(YOUR GOAL):
Write out all of the data exactly as it appears.

(SOURCE EXCERPT):

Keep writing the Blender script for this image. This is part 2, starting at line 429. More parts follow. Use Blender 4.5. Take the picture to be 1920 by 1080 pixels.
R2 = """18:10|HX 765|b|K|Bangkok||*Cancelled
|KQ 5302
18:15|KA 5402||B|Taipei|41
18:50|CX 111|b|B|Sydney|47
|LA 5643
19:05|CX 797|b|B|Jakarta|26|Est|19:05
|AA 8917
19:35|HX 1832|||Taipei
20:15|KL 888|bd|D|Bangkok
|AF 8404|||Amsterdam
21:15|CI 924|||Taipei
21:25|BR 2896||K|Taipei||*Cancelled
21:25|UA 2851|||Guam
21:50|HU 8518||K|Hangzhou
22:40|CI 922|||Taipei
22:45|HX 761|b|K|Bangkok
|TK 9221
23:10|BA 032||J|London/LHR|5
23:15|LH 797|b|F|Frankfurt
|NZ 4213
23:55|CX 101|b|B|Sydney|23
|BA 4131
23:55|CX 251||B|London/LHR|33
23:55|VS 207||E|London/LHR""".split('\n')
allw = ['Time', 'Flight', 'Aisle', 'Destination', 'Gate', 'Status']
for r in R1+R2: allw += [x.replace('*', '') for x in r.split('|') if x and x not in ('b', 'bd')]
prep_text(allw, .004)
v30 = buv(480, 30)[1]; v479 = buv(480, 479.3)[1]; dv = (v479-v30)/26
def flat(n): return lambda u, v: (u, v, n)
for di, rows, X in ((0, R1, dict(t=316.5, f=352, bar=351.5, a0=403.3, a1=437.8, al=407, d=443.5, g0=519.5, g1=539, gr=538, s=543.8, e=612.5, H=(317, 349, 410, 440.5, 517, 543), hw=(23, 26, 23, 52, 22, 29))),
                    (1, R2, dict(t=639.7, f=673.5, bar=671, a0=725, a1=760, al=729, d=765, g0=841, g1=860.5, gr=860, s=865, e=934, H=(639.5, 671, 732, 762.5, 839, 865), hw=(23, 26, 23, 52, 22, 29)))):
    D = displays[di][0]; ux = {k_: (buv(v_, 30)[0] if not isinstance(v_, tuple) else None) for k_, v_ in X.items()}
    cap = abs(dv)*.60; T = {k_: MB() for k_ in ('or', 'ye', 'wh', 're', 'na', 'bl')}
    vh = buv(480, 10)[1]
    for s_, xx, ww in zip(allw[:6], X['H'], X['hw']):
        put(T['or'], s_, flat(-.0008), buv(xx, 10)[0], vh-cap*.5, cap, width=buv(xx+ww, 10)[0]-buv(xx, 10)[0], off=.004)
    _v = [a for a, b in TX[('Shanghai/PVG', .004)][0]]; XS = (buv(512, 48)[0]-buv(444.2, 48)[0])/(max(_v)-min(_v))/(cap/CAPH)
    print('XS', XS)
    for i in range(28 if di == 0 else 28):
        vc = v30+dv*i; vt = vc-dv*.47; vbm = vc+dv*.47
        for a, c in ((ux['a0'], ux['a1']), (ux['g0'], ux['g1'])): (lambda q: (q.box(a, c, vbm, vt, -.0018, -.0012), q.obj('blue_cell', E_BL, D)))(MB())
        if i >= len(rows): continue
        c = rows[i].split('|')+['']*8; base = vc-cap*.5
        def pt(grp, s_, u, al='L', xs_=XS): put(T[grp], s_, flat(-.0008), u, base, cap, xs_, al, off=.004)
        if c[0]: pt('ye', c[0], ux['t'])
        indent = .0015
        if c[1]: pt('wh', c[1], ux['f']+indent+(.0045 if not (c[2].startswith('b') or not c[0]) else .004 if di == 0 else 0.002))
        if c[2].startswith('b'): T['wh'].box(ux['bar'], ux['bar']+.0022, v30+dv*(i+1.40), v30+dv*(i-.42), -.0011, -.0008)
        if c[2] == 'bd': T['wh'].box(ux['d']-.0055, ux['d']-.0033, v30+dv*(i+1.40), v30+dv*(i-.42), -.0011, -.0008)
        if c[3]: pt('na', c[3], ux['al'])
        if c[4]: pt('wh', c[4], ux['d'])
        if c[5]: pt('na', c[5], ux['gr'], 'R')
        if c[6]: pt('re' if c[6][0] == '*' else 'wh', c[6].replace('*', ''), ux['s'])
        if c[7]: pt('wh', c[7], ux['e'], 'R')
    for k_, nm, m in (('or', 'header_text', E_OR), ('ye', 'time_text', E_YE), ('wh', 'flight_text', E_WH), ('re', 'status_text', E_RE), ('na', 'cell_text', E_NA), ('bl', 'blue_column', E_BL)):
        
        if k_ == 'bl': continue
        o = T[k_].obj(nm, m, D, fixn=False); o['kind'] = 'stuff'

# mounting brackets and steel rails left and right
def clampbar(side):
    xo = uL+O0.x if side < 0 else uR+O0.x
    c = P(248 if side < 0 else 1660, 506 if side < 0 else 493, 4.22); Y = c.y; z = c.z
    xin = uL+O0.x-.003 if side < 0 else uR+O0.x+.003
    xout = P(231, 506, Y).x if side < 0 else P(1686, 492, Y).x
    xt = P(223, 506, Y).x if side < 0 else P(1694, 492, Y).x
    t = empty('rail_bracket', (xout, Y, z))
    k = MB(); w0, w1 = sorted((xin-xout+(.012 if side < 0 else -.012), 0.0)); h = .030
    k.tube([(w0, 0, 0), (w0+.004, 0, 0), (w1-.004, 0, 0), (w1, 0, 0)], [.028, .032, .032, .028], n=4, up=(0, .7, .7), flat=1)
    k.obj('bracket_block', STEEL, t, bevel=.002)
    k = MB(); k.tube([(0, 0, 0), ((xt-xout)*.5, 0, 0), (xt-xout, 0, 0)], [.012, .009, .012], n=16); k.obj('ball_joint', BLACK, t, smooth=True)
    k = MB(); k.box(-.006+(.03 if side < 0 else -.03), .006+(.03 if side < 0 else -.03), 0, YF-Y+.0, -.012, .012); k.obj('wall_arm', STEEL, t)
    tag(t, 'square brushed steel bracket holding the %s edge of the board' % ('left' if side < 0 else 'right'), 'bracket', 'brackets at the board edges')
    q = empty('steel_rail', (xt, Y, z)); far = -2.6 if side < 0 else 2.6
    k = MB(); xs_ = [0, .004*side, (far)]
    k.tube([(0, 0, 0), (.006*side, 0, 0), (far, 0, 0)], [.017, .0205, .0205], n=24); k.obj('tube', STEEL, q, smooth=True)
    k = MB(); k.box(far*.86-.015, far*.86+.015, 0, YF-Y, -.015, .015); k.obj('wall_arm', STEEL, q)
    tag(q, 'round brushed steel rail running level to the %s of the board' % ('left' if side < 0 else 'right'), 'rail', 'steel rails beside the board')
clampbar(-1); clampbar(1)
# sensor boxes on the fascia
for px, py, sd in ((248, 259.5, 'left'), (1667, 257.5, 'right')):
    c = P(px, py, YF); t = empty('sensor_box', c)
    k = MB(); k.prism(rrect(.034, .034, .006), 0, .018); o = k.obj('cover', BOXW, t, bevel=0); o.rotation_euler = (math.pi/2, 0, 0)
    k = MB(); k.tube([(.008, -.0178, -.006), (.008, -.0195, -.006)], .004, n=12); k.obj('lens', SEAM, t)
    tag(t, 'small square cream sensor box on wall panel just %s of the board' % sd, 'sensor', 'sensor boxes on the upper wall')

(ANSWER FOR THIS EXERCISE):
Keep writing the Blender script for this image. This is part 2, starting at line 429. More parts follow. Use Blender 4.5. Take the picture to be 1920 by 1080 pixels.
R2 = """18:10|HX 765|b|K|Bangkok||*Cancelled
|KQ 5302
18:15|KA 5402||B|Taipei|41
18:50|CX 111|b|B|Sydney|47
|LA 5643
19:05|CX 797|b|B|Jakarta|26|Est|19:05
|AA 8917
19:35|HX 1832|||Taipei
20:15|KL 888|bd|D|Bangkok
|AF 8404|||Amsterdam
21:15|CI 924|||Taipei
21:25|BR 2896||K|Taipei||*Cancelled
21:25|UA 2851|||Guam
21:50|HU 8518||K|Hangzhou
22:40|CI 922|||Taipei
22:45|HX 761|b|K|Bangkok
|TK 9221
23:10|BA 032||J|London/LHR|5
23:15|LH 797|b|F|Frankfurt
|NZ 4213
23:55|CX 101|b|B|Sydney|23
|BA 4131
23:55|CX 251||B|London/LHR|33
23:55|VS 207||E|London/LHR""".split('\n')
allw = ['Time', 'Flight', 'Aisle', 'Destination', 'Gate', 'Status']
for r in R1+R2: allw += [x.replace('*', '') for x in r.split('|') if x and x not in ('b', 'bd')]
prep_text(allw, .004)
v30 = buv(480, 30)[1]; v479 = buv(480, 479.3)[1]; dv = (v479-v30)/26
def flat(n): return lambda u, v: (u, v, n)
for di, rows, X in ((0, R1, dict(t=316.5, f=352, bar=351.5, a0=403.3, a1=437.8, al=407, d=443.5, g0=519.5, g1=539, gr=538, s=543.8, e=612.5, H=(317, 349, 410, 440.5, 517, 543), hw=(23, 26, 23, 52, 22, 29))),
                    (1, R2, dict(t=639.7, f=673.5, bar=671, a0=725, a1=760, al=729, d=765, g0=841, g1=860.5, gr=860, s=865, e=934, H=(639.5, 671, 732, 762.5, 839, 865), hw=(23, 26, 23, 52, 22, 29)))):
    D = displays[di][0]; ux = {k_: (buv(v_, 30)[0] if not isinstance(v_, tuple) else None) for k_, v_ in X.items()}
    cap = abs(dv)*.60; T = {k_: MB() for k_ in ('or', 'ye', 'wh', 're', 'na', 'bl')}
    vh = buv(480, 10)[1]
    for s_, xx, ww in zip(allw[:6], X['H'], X['hw']):
        put(T['or'], s_, flat(-.0008), buv(xx, 10)[0], vh-cap*.5, cap, width=buv(xx+ww, 10)[0]-buv(xx, 10)[0], off=.004)
    _v = [a for a, b in TX[('Shanghai/PVG', .004)][0]]; XS = (buv(512, 48)[0]-buv(444.2, 48)[0])/(max(_v)-min(_v))/(cap/CAPH)
    print('XS', XS)
    for i in range(28 if di == 0 else 28):
        vc = v30+dv*i; vt = vc-dv*.47; vbm = vc+dv*.47
        for a, c in ((ux['a0'], ux['a1']), (ux['g0'], ux['g1'])): (lambda q: (q.box(a, c, vbm, vt, -.0018, -.0012), q.obj('blue_cell', E_BL, D)))(MB())
        if i >= len(rows): continue
        c = rows[i].split('|')+['']*8; base = vc-cap*.5
        def pt(grp, s_, u, al='L', xs_=XS): put(T[grp], s_, flat(-.0008), u, base, cap, xs_, al, off=.004)
        if c[0]: pt('ye', c[0], ux['t'])
        indent = .0015
        if c[1]: pt('wh', c[1], ux['f']+indent+(.0045 if not (c[2].startswith('b') or not c[0]) else .004 if di == 0 else 0.002))
        if c[2].startswith('b'): T['wh'].box(ux['bar'], ux['bar']+.0022, v30+dv*(i+1.40), v30+dv*(i-.42), -.0011, -.0008)
        if c[2] == 'bd': T['wh'].box(ux['d']-.0055, ux['d']-.0033, v30+dv*(i+1.40), v30+dv*(i-.42), -.0011, -.0008)
        if c[3]: pt('na', c[3], ux['al'])
        if c[4]: pt('wh', c[4], ux['d'])
        if c[5]: pt('na', c[5], ux['gr'], 'R')
        if c[6]: pt('re' if c[6][0] == '*' else 'wh', c[6].replace('*', ''), ux['s'])
        if c[7]: pt('wh', c[7], ux['e'], 'R')
    for k_, nm, m in (('or', 'header_text', E_OR), ('ye', 'time_text', E_YE), ('wh', 'flight_text', E_WH), ('re', 'status_text', E_RE), ('na', 'cell_text', E_NA), ('bl', 'blue_column', E_BL)):
        
        if k_ == 'bl': continue
        o = T[k_].obj(nm, m, D, fixn=False); o['kind'] = 'stuff'

# mounting brackets and steel rails left and right
def clampbar(side):
    xo = uL+O0.x if side < 0 else uR+O0.x
    c = P(248 if side < 0 else 1660, 506 if side < 0 else 493, 4.22); Y = c.y; z = c.z
    xin = uL+O0.x-.003 if side < 0 else uR+O0.x+.003
    xout = P(231, 506, Y).x if side < 0 else P(1686, 492, Y).x
    xt = P(223, 506, Y).x if side < 0 else P(1694, 492, Y).x
    t = empty('rail_bracket', (xout, Y, z))
    k = MB(); w0, w1 = sorted((xin-xout+(.012 if side < 0 else -.012), 0.0)); h = .030
    k.tube([(w0, 0, 0), (w0+.004, 0, 0), (w1-.004, 0, 0), (w1, 0, 0)], [.028, .032, .032, .028], n=4, up=(0, .7, .7), flat=1)
    k.obj('bracket_block', STEEL, t, bevel=.002)
    k = MB(); k.tube([(0, 0, 0), ((xt-xout)*.5, 0, 0), (xt-xout, 0, 0)], [.012, .009, .012], n=16); k.obj('ball_joint', BLACK, t, smooth=True)
    k = MB(); k.box(-.006+(.03 if side < 0 else -.03), .006+(.03 if side < 0 else -.03), 0, YF-Y+.0, -.012, .012); k.obj('wall_arm', STEEL, t)
    tag(t, 'square brushed steel bracket holding the %s edge of the board' % ('left' if side < 0 else 'right'), 'bracket', 'brackets at the board edges')
    q = empty('steel_rail', (xt, Y, z)); far = -2.6 if side < 0 else 2.6
    k = MB(); xs_ = [0, .004*side, (far)]
    k.tube([(0, 0, 0), (.006*side, 0, 0), (far, 0, 0)], [.017, .0205, .0205], n=24); k.obj('tube', STEEL, q, smooth=True)
    k = MB(); k.box(far*.86-.015, far*.86+.015, 0, YF-Y, -.015, .015); k.obj('wall_arm', STEEL, q)
    tag(q, 'round brushed steel rail running level to the %s of the board' % ('left' if side < 0 else 'right'), 'rail', 'steel rails beside the board')
clampbar(-1); clampbar(1)
# sensor boxes on the fascia
for px, py, sd in ((248, 259.5, 'left'), (1667, 257.5, 'right')):
    c = P(px, py, YF); t = empty('sensor_box', c)
    k = MB(); k.prism(rrect(.034, .034, .006), 0, .018); o = k.obj('cover', BOXW, t, bevel=0); o.rotation_euler = (math.pi/2, 0, 0)
    k = MB(); k.tube([(.008, -.0178, -.006), (.008, -.0195, -.006)], .004, n=12); k.obj('lens', SEAM, t)
    tag(t, 'small square cream sensor box on wall panel just %s of the board' % sd, 'sensor', 'sensor boxes on the upper wall')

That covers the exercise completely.